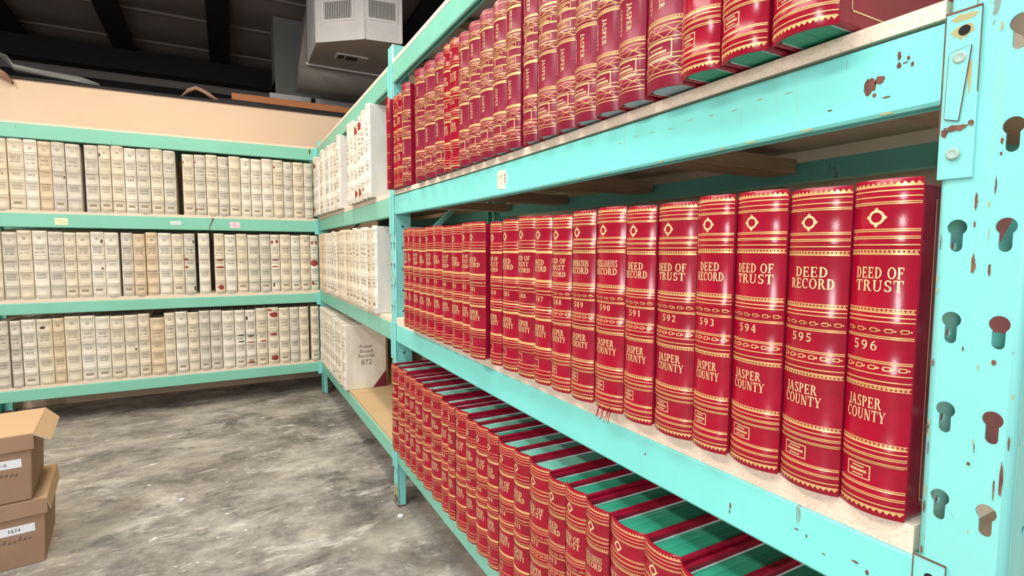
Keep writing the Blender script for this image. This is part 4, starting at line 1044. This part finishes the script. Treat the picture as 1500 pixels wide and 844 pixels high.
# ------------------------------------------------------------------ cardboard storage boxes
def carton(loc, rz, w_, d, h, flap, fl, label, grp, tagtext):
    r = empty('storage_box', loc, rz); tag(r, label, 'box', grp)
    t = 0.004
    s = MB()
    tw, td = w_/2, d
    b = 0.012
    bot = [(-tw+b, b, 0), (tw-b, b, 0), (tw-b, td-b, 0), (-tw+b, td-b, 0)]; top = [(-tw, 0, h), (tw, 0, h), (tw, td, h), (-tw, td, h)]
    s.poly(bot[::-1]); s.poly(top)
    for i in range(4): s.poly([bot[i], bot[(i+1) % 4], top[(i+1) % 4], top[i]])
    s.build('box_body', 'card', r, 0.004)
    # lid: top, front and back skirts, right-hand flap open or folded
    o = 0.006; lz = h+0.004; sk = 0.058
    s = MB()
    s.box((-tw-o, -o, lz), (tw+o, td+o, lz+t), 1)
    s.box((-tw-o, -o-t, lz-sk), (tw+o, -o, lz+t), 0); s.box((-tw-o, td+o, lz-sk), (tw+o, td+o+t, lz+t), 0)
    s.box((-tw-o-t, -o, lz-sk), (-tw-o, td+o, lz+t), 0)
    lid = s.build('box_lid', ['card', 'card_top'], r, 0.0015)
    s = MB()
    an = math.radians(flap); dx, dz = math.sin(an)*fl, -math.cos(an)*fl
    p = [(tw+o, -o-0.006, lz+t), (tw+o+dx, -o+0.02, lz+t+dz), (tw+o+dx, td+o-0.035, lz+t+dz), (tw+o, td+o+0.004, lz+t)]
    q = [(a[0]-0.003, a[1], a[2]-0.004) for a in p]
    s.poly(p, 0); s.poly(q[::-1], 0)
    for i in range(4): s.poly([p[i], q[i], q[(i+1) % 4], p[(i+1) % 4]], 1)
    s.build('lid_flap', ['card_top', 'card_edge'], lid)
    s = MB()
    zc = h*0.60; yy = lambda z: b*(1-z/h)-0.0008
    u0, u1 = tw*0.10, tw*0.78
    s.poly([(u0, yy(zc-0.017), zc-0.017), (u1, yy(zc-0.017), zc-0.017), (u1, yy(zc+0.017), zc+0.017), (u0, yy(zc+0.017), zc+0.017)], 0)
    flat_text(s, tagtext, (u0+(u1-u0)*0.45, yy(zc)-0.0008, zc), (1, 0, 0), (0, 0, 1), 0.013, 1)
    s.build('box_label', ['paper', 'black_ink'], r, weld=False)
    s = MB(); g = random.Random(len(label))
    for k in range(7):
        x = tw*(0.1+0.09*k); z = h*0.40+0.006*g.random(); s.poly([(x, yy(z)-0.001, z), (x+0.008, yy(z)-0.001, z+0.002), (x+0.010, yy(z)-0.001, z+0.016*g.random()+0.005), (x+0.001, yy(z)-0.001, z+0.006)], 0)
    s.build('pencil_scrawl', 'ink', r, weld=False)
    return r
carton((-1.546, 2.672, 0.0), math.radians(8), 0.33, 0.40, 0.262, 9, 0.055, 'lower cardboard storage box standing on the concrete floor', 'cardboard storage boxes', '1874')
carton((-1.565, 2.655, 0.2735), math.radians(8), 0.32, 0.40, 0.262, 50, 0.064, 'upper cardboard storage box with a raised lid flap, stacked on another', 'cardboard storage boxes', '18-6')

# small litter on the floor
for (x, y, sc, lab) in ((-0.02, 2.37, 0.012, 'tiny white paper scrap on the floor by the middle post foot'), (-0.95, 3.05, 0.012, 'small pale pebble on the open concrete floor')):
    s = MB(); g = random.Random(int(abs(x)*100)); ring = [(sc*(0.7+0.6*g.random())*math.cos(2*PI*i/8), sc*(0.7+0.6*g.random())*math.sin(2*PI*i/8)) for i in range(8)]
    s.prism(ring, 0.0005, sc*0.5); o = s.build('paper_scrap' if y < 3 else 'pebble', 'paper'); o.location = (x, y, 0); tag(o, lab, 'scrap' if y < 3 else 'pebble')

[EXERCISE DESCRIPTION] Transcribe the whole listing exactly. Pictures stay out of your copy.

[RESPONSE]
Keep writing the Blender script for this image. This is part 4, starting at line 1044. This part finishes the script. Treat the picture as 1500 pixels wide and 844 pixels high.
# ------------------------------------------------------------------ cardboard storage boxes
def carton(loc, rz, w_, d, h, flap, fl, label, grp, tagtext):
    r = empty('storage_box', loc, rz); tag(r, label, 'box', grp)
    t = 0.004
    s = MB()
    tw, td = w_/2, d
    b = 0.012
    bot = [(-tw+b, b, 0), (tw-b, b, 0), (tw-b, td-b, 0), (-tw+b, td-b, 0)]; top = [(-tw, 0, h), (tw, 0, h), (tw, td, h), (-tw, td, h)]
    s.poly(bot[::-1]); s.poly(top)
    for i in range(4): s.poly([bot[i], bot[(i+1) % 4], top[(i+1) % 4], top[i]])
    s.build('box_body', 'card', r, 0.004)
    # lid: top, front and back skirts, right-hand flap open or folded
    o = 0.006; lz = h+0.004; sk = 0.058
    s = MB()
    s.box((-tw-o, -o, lz), (tw+o, td+o, lz+t), 1)
    s.box((-tw-o, -o-t, lz-sk), (tw+o, -o, lz+t), 0); s.box((-tw-o, td+o, lz-sk), (tw+o, td+o+t, lz+t), 0)
    s.box((-tw-o-t, -o, lz-sk), (-tw-o, td+o, lz+t), 0)
    lid = s.build('box_lid', ['card', 'card_top'], r, 0.0015)
    s = MB()
    an = math.radians(flap); dx, dz = math.sin(an)*fl, -math.cos(an)*fl
    p = [(tw+o, -o-0.006, lz+t), (tw+o+dx, -o+0.02, lz+t+dz), (tw+o+dx, td+o-0.035, lz+t+dz), (tw+o, td+o+0.004, lz+t)]
    q = [(a[0]-0.003, a[1], a[2]-0.004) for a in p]
    s.poly(p, 0); s.poly(q[::-1], 0)
    for i in range(4): s.poly([p[i], q[i], q[(i+1) % 4], p[(i+1) % 4]], 1)
    s.build('lid_flap', ['card_top', 'card_edge'], lid)
    s = MB()
    zc = h*0.60; yy = lambda z: b*(1-z/h)-0.0008
    u0, u1 = tw*0.10, tw*0.78
    s.poly([(u0, yy(zc-0.017), zc-0.017), (u1, yy(zc-0.017), zc-0.017), (u1, yy(zc+0.017), zc+0.017), (u0, yy(zc+0.017), zc+0.017)], 0)
    flat_text(s, tagtext, (u0+(u1-u0)*0.45, yy(zc)-0.0008, zc), (1, 0, 0), (0, 0, 1), 0.013, 1)
    s.build('box_label', ['paper', 'black_ink'], r, weld=False)
    s = MB(); g = random.Random(len(label))
    for k in range(7):
        x = tw*(0.1+0.09*k); z = h*0.40+0.006*g.random(); s.poly([(x, yy(z)-0.001, z), (x+0.008, yy(z)-0.001, z+0.002), (x+0.010, yy(z)-0.001, z+0.016*g.random()+0.005), (x+0.001, yy(z)-0.001, z+0.006)], 0)
    s.build('pencil_scrawl', 'ink', r, weld=False)
    return r
carton((-1.546, 2.672, 0.0), math.radians(8), 0.33, 0.40, 0.262, 9, 0.055, 'lower cardboard storage box standing on the concrete floor', 'cardboard storage boxes', '1874')
carton((-1.565, 2.655, 0.2735), math.radians(8), 0.32, 0.40, 0.262, 50, 0.064, 'upper cardboard storage box with a raised lid flap, stacked on another', 'cardboard storage boxes', '18-6')

# small litter on the floor
for (x, y, sc, lab) in ((-0.02, 2.37, 0.012, 'tiny white paper scrap on the floor by the middle post foot'), (-0.95, 3.05, 0.012, 'small pale pebble on the open concrete floor')):
    s = MB(); g = random.Random(int(abs(x)*100)); ring = [(sc*(0.7+0.6*g.random())*math.cos(2*PI*i/8), sc*(0.7+0.6*g.random())*math.sin(2*PI*i/8)) for i in range(8)]
    s.prism(ring, 0.0005, sc*0.5); o = s.build('paper_scrap' if y < 3 else 'pebble', 'paper'); o.location = (x, y, 0); tag(o, lab, 'scrap' if y < 3 else 'pebble')